A literary sensation in Hungary, György Spiró’s Captivity is both a highly sophisticated historical novel and a gripping page-turner. Set in the tumultuous first century A.D., between the year of Christ’s death and the outbreak of the Jewish War, Captivity recounts the adventures of the feeble-bodied, bookish Uri, a young Roman Jew.
Frustrated with his hapless son, Uri’s father sends the young man to the Holy Land to regain the family’s prestige. In Jerusalem, Uri is imprisoned by Herod and meets two thieves and (perhaps) Jesus before their crucifixion. Later, in cosmopolitan Alexandria, he undergoes a scholarly and sexual awakening — but must also escape a pogrom. Returning to Rome at last, he finds an entirely unexpected inheritance.
Equal parts Homeric epic, brilliantly researched Jewish history, and picaresque adventure, Captivity is a dramatic tale of family, fate, and fortitude. In its weak-yet-valiant hero, fans will be reminded of Robert Graves’ classics of Ancient Rome, I, Claudius and Claudius the God.
"With the novel Captivity, Spiró proved that he is well-versed in both historical and human knowledge. It appears that in our times, it is playfulness that is expected of literary works, rather than the portrayal of realistic questions and conflicts. As if the two, playfulness and seriousness were inconsistent with each other! On the contrary (at least for me) playfulness begins with seriousness. Literature is a serious game. So is Spiró’s novel.?"
— Imre Kertész, Nobel Prize — winning author of Fatelessness
"Like the authors of so many great novels, György Spiró sends his hero, Uri, out into the wide world. Uri is a Roman Jew born into a poor family, and the wide world is an overripe civilization — the Roman Empire. Captivity can be read as an adventure novel, a Bildungsroman, a richly detailed portrait of an era, and a historico-philosophical parable. The long series of adventures — in which it is only a tiny episode that Uri is imprisoned together with Jesus and the two thieves — at once suggest the vanity of human endeavors and a passion for life. A masterpiece."
— László Márton
“[Captivity is] an important work by yet another representative of Hungarian letters who has all the chances to become a household name among the readers of literature in translation, just like Nadas, Esterhazy and Krasznahorkai.… Meticulously researched.… The novel has been a tremendous success in Hungary, having gone through more than a dozen editions. The critics lauded its page-turning quality along with the wealth of ideas and the ambitious recreation of historical detail.”
— The Untranslated
“A novel of education and a novel of adventure that brings to life ancient Rome, Alexandria and Jerusalem with a vividness of detail that is stunning.
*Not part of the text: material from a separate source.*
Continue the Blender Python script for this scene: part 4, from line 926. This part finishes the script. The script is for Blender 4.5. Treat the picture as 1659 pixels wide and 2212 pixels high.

Spiró’s prose is crisp and colloquial, the kind of prose that aims for precision rather than literary thrills. A serious and sophisticated novel that is also engrossing and highly readable is a rare thing. Captivity is such a novel.”
— Ivan Sanders, Columbia University
“György Spiró aspired at nothing less than (…) present a theory in novelistic form about the interweavedness of religion and politics, lay bare the inner workings of power and give an insight into the art of survival….This book is an incredible page turner, it reads easily and avidly like the greatest bestsellers while also going as deep as the greatest thinkers of European philosophy.”
— Aegon Literary Award 2006 jury recommendation
“What this sensational novel outlines is the demonic nature of History. Ethically as well as historically, this an especially grand-scale parable. Captivity gets its feet under any literary table you care to mention."
— István Margócsy, Élet és Irodalom
“This book is a major landmark for the year.”
— Pál Závada, Népszabadság
“It would not be surprising if literary historians were soon calling him the re-assessor and regenerator of the post-modern novel.”
— Gergely Mézes, Magyar Hírlap
“Impossibly engrossing from the very first page….Building on a huge volume of reference material, the novel rings true from both a historical and a literary point of view.”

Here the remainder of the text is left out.